Graham Reid | | 1 min read
And just when you thought local jazz releases could not get any better . . .
The previously considered Rattle Jazz album Dark Light (by Jonathan Crayford, Ben Street and Dan Weiss) really set a high bar, but this one -- a prior release on the label, by just a few days at a guess -- sets its compass in another direction entirely.
As a post-bop album with pianist Kevin Field and Roger Manins heading out for distant and sometimes demanding landscapes, it reminds you just what a thrilling music jazz can be when you get like-minded players on board and the destination is somewhere called "Further".
Check out (the difficult-to-type) Dideldideldei written by Holland here which finds Field, Manins, bassist Olivier Holland and drummer Ron Samsom at their most intuitive, adrenelin-driven and thoughtful.

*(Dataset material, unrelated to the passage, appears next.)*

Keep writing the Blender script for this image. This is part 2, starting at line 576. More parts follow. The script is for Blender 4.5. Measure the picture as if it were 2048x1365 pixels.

Samsom hits it in, the groove settles across stabbing piano figures and a driving bass, there are flickers of sax before Manins catches fire (those embers beneath are furiously energising however) and then . . .
It swings, it stings and has an urgency, especially when Field takes charge for his space and looks at the keyboard like open ground to be ridden over). And then Holland's bass comes along like the anchor which is ready to shift its setting, let the ship loose or pull it back to a safe harbour.
If you heard nothing else on this album but these 7.47 minutes you'd be persuade you were hearing the best there is in this vigorous, vibrant idiom.
But, of course, there is so much more.
Sounds Like Orange (by Samsom) is one of those pieces which works a tension by always seeming to start and break out in one direction but holds back and finds another voice for itself, as when Field takes charge a couple of minutes in.
And Dicey Moments eases you back into ballad mode, albeit slightly astringent.
This is improvised music you pay close attention to, laugh along with when it surprises (as it constantly does), ease back when it allows you to do so . . . and are in constant admiration of for its wit, assurance, tension (mostly from Samsom who operates like a nailgun at times), thoughtfulness and idiosyncrasies.
Foolishly I said something like jazz album-of-the-year-starts-here about Dark Light. Now all bets are off.
And you would not want to be on that judging panel.